Australian premium coking coal futures in Singapore have surged nearly 30 percent from a November low of $174 to above $220 a tonne in the first few days of December.

"The recent jump reflected tighter supplies in Australia," Toshiharu Sakae, Nippon Steel's executive vice president, told Reuters in an interview earlier this week.

Slower output at some Australian mines following cyclones earlier this year and renewal works of some loading facilities at a Queensland port lent support to the prices, Sakae said.

Demand from other steel-producing countries is also supporting prices, he said, and some buyers are stepping up purchases from spot market to build inventories ahead of the rainy season in Australia.

"Demand is not particularly heavy in China as it is going through a seasonal output cut, but demand in India is growing gradually," he said.

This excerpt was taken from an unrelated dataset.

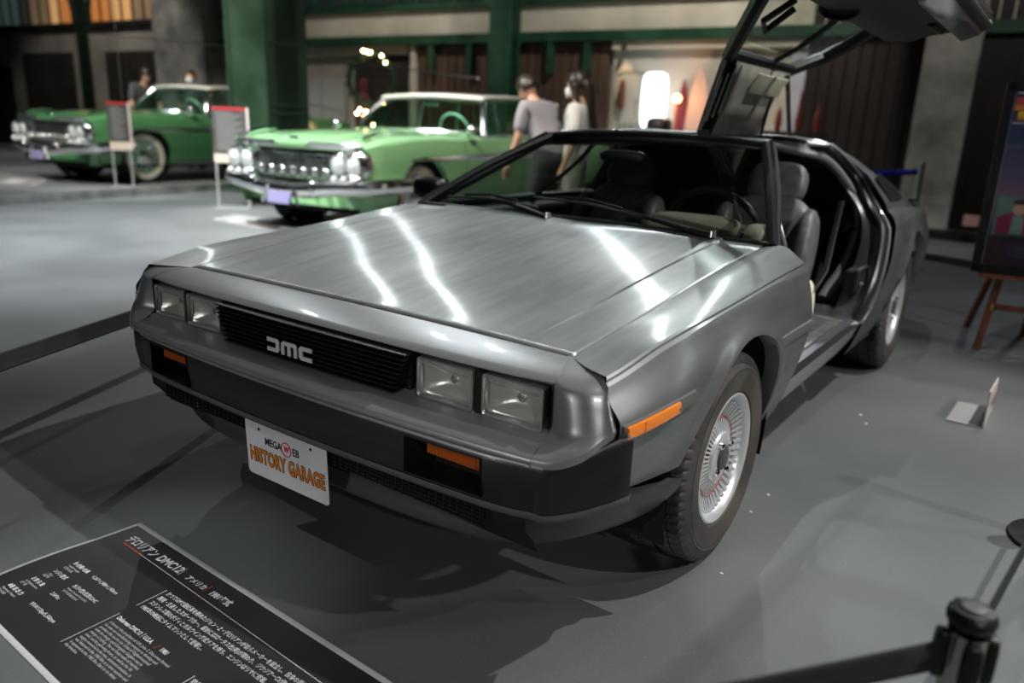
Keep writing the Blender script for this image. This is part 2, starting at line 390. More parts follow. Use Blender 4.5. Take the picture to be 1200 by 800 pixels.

And while higher raw material costs would hurt the steelmaker's earnings, solid demand for steel products at home and abroad could offset such expenses, he said.

"I think steel demand will stay solid worldwide through next financial year," Sakae said.

Amid Japan's growing data tampering scandal, Nippon Steel wants to reinforce quality audit systems for its subsidiaries as part of its group-wide efforts to ensure quality assurance, he said, without elaborating.

"We don't have to take any fresh actions hastily as we have been making steady efforts in quality assurance," Sakae said.

Tohoku Electric Power Co was the latest Japanese corporation to say it had uncovered cases of data tampering, broadening the scandal that was kicked off in October by Nippon Steel's smaller rival Kobe Steel Ltd.

Kobe Steel has admitted that about 500 of its customers have received products with falsified specifications, part of the fallout from one of Japan's biggest industrial scandals.

Kobe Steel and the data scandal aside, Japan's steelmakers are enjoying the best market conditions in at least three years as steel prices rise with construction in full swing for the 2020 Olympics in Tokyo and automakers boosting production.

Nippon Steel, the world's fourth-largest steelmaker, is projecting a recurring profit of 300 billion yen ($2.7 billion) for the current financial year to March 2018, up 72 percent from the previous year.